#### [RECORDS SHOWN]
--*--
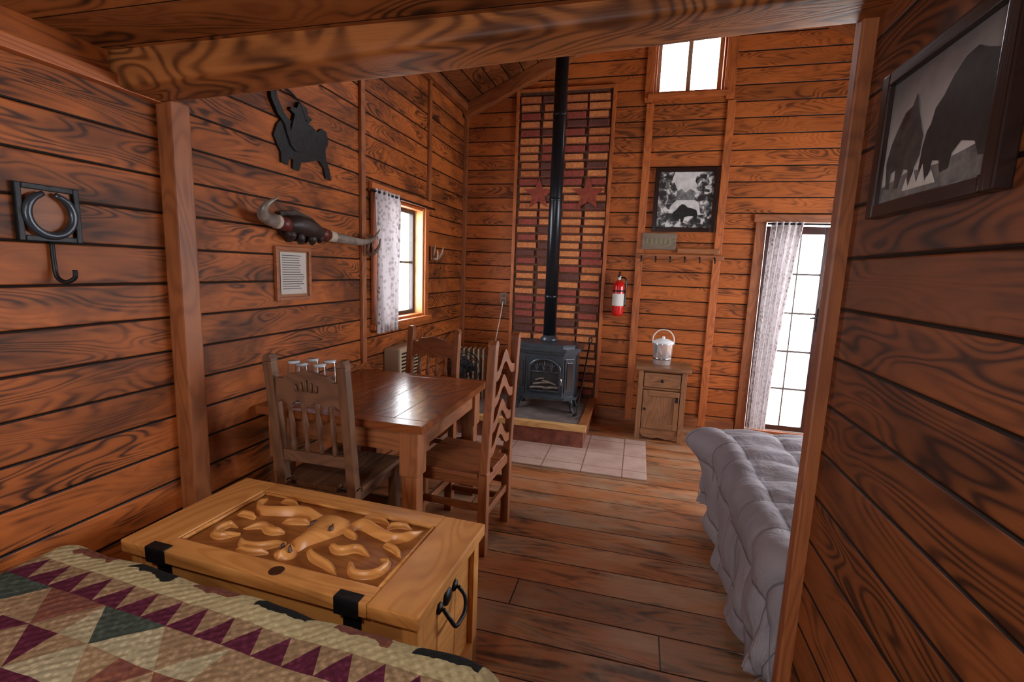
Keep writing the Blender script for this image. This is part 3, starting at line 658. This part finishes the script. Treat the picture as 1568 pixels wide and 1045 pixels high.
def cf(p,s,t,dist,u,n):
    ch=.235
    a=abs(math.sin(math.pi*(s+.1)/ch)); c_=abs(math.sin(math.pi*t/ch)); puff=min(a,1)**.3*min(c_,1)**.3
    wr=noise.noise(Vector((s*5.5,t*11,1)))*.009+noise.noise(Vector((s*13,t*22,5)))*.005
    p=p+n*(puff*.030+wr)
    if dist>.13:
        k=(dist-.13)/.4; p=p+u*(math.sin(t*16+s*12)*.02*k+noise.noise(Vector((s*4,t*4,9)))*.03*k)+Vector((0,0,noise.noise(Vector((s*3,t*3,4)))*.05*k))
    d=math.hypot(p.x-.50,p.y-3.08)
    if p.z>.1: p=p+Vector((-.13,.0,0))*math.exp(-(d/.16)**2)*math.exp(-((p.z-.50)/.12)**2)
    p.z=max(p.z,.02); p.x=max(p.x,.40 if p.y<2.6 else .2)
    p.y=max(p.y,1.645)
    return p
drape(e,'comforter',.575,2.55,1.76,3.06,.08,.575,.53,m,230,170,cf)
b2(e,'mattress',(.56,1.74,.30),(2.6,3.07,.535),plain('mattress2',(.6,.58,.54),.9),.04); b2(e,'box_spring',(.58,1.76,.16),(2.6,3.05,.30),plain('box_spring2',(.2,.19,.2),.9),.02)
for i,(x,y) in enumerate([(.62,1.85),(.62,3.0),(2.5,1.85),(2.5,3.0)]): box(e,'foot_%d'%i,(x,y,.08),(.04,.04,.16),iron)
box(e,'headboard',(2.66,2.40,.55),(.05,1.35,1.1),'trim',.01)
for i,y in enumerate((2.08,2.74)):
    bm=bmesh.new(); bmesh.ops.create_uvsphere(bm,u_segments=28,v_segments=16,radius=1)
    for v in bm.verts:
        x,y2,z=v.co; sg=lambda a,p_:math.copysign(abs(a)**p_,a); v.co=Vector((sg(x,.6)*.22,sg(y2,.6)*.30,z*.085))
    mkobj('pillow_%d'%i,bm,plain('pillowcase',(.3,.28,.31),.8),e,True,(2.38,y,.68))
# ------------------------------------------------------------ cabinet
e=empty('bedside_cabinet')
x0,x1,y0,y1=.055,.465,4.43,4.80
b2(e,'top',(x0-.035,y0-.03,.655),(x1+.035,y1+.01,.685),'cab',.006)
for i,(x,y) in enumerate([(x0+.02,y0+.02),(x1-.02,y0+.02),(x0+.02,y1-.02),(x1-.02,y1-.02)]): box(e,'leg_%d'%i,(x,y,.3275),(.045,.045,.655),'cab')
b2(e,'side_l',(x0+.01,y0+.04,.08),(x0+.025,y1-.04,.655),wood('cab',2));b2(e,'side_r',(x1-.025,y0+.04,.08),(x1-.01,y1-.04,.655),wood('cab',2));b2(e,'back',(x0+.04,y1-.03,.08),(x1-.04,y1-.015,.655),wood('cab',2));b2(e,'shelf',(x0+.03,y0+.02,.08),(x1-.03,y1-.03,.10),'cab')
b2(e,'rail_bottom',(x0+.043,y0+.012,.06),(x1-.043,y0+.03,.11),'cab');b2(e,'rail_mid',(x0+.043,y0+.012,.475),(x1-.043,y0+.03,.495),'cab');b2(e,'rail_top',(x0+.043,y0+.012,.635),(x1-.043,y0+.03,.655),'cab')
b2(e,'drawer_front',(x0+.048,y0+.0,.50),(x1-.048,y0+.02,.63),'cab',.006); lathe(e,'drawer_knob',[(.006,0),(.006,.012),(.016,.02),(.012,.03),(.001,.033)],((x0+x1)/2,y0,.565),iron,16,(math.pi/2,0,0))
b2(e,'door_panel',(x0+.075,y0+.008,.14),(x1-.075,y0+.02,.445),wood('cab',2))
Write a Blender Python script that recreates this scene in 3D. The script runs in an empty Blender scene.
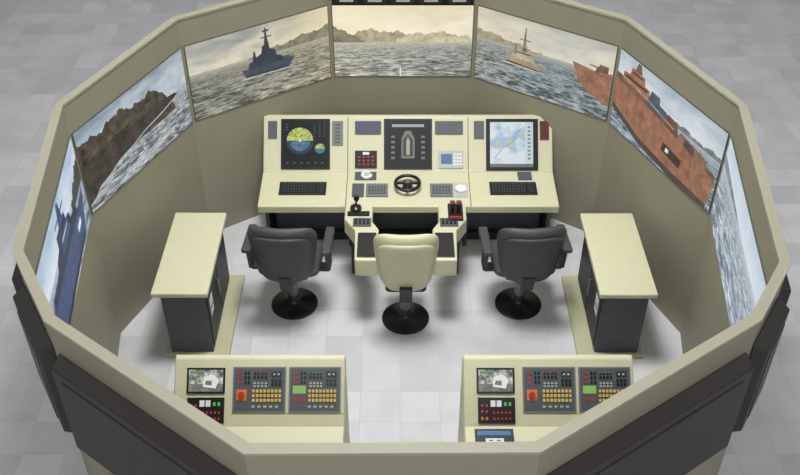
import bpy, math, random
from mathutils import Vector, Matrix
random.seed(4)
SC=bpy.context.scene
SC.view_settings.view_transform='Standard'
SC.view_settings.look='None'
R=3.0; WH=2.56
# ---------------------------------------------------------------- camera
cam=bpy.data.cameras.new('camera'); co=bpy.data.objects.new('camera',cam); SC.collection.objects.link(co)
co.location=(0,-2.064*R,2.161*R); co.rotation_euler=(math.pi/2-math.radians(38.7),0,0)
cam.lens=36*937/800; cam.sensor_width=36; cam.clip_end=200
SC.camera=co
# ---------------------------------------------------------------- materials
def lin(c):
    r=[]
    for x in c:
        x=x/255.0
        r.append(x/12.92 if x<=0.04045 else ((x+0.055)/1.055)**2.4)
    return (r[0],r[1],r[2],1.0)
MC={}
def mat(name,col,rough=0.5,metal=0.0,var=0.06,emit=0.0,scale=12.0,bump=0.0):
    if name in MC: return MC[name]
    m=bpy.data.materials.new(name); m.use_nodes=True
    nt=m.node_tree; b=nt.nodes['Principled BSDF']
    L=lin(col)
    b.inputs['Roughness'].default_value=rough; b.inputs['Metallic'].default_value=metal
    if emit>0:
        b.inputs['Base Color'].default_value=(L[0]*.2,L[1]*.2,L[2]*.2,1)
        b.inputs['Emission Color'].default_value=L; b.inputs['Emission Strength'].default_value=emit
    else:
        tc=nt.nodes.new('ShaderNodeTexCoord'); n=nt.nodes.new('ShaderNodeTexNoise'); n.inputs['Scale'].default_value=scale
        n.inputs['Detail'].default_value=4
        nt.links.new(tc.outputs['Object'],n.inputs['Vector'])
        r=nt.nodes.new('ShaderNodeValToRGB')
        r.color_ramp.elements[0].position=.3; r.color_ramp.elements[1].position=.7
        r.color_ramp.elements[0].color=tuple(x*(1-var) for x in L[:3])+(1,)
        r.color_ramp.elements[1].color=tuple(min(1,x*(1+var)) for x in L[:3])+(1,)
        nt.links.new(n.outputs['Fac'],r.inputs['Fac']); nt.links.new(r.outputs['Color'],b.inputs['Base Color'])
        if bump>0:
            bp=nt.nodes.new('ShaderNodeBump'); bp.inputs['Strength'].default_value=bump; bp.inputs['Distance'].default_value=.002
            n2=nt.nodes.new('ShaderNodeTexNoise'); n2.inputs['Scale'].default_value=250
            nt.links.new(tc.outputs['Object'],n2.inputs['Vector']); nt.links.new(n2.outputs['Fac'],bp.inputs['Height']); nt.links.new(bp.outputs['Normal'],b.inputs['Normal'])
    MC[name]=m; return m
def tex_emit(name,c1,c2,scale=6,stretch=(1,1,1),lo=.36,hi=.66,seed=0):
    if name in MC: return MC[name]
    m=bpy.data.materials.new(name); m.use_nodes=True; nt=m.node_tree; b=nt.nodes['Principled BSDF']
    tc=nt.nodes.new('ShaderNodeTexCoord'); mp=nt.nodes.new('ShaderNodeMapping'); mp.inputs['Scale'].default_value=stretch; mp.inputs['Location'].default_value=(seed,seed*1.7,0)
    n=nt.nodes.new('ShaderNodeTexNoise'); n.inputs['Scale'].default_value=scale; n.inputs['Detail'].default_value=9; n.inputs['Roughness'].default_value=.68
    nt.links.new(tc.outputs['Object'],mp.inputs[0]); nt.links.new(mp.outputs[0],n.inputs['Vector'])
    r=nt.nodes.new('ShaderNodeValToRGB'); r.color_ramp.elements[0].position=lo; r.color_ramp.elements[1].position=hi
    r.color_ramp.elements[0].color=lin(c1); r.color_ramp.elements[1].color=lin(c2)
    nt.links.new(n.outputs['Fac'],r.inputs['Fac']); nt.links.new(r.outputs['Color'],b.inputs['Emission Color'])
    b.inputs['Emission Strength'].default_value=.95; b.inputs['Base Color'].default_value=(.02,.02,.02,1)
    MC[name]=m; return m
WALL=mat('wall_olive_paint',(150,147,126),.55,var=.03,scale=2)
TRIM=mat('rim_cream_paint',(170,167,145),.5,var=.03)
CREAM=mat('console_cream_paint',(203,200,167),.45,var=.02)
CREAM2=mat('console_cream_shade',(186,184,152),.45,var=.02)
SEAM=mat('seam_dark',(95,95,80),.6)
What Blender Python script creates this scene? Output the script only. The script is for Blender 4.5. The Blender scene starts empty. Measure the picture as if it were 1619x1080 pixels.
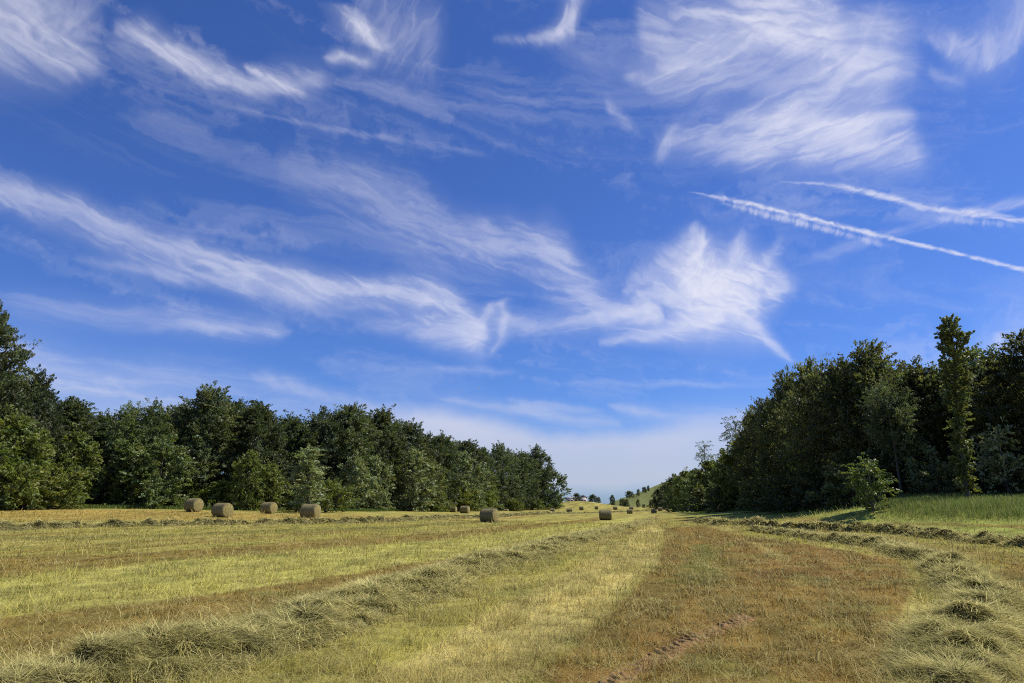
--*--
Some lines of the data may hold the word "picture". Say how many do, with nothing else.

2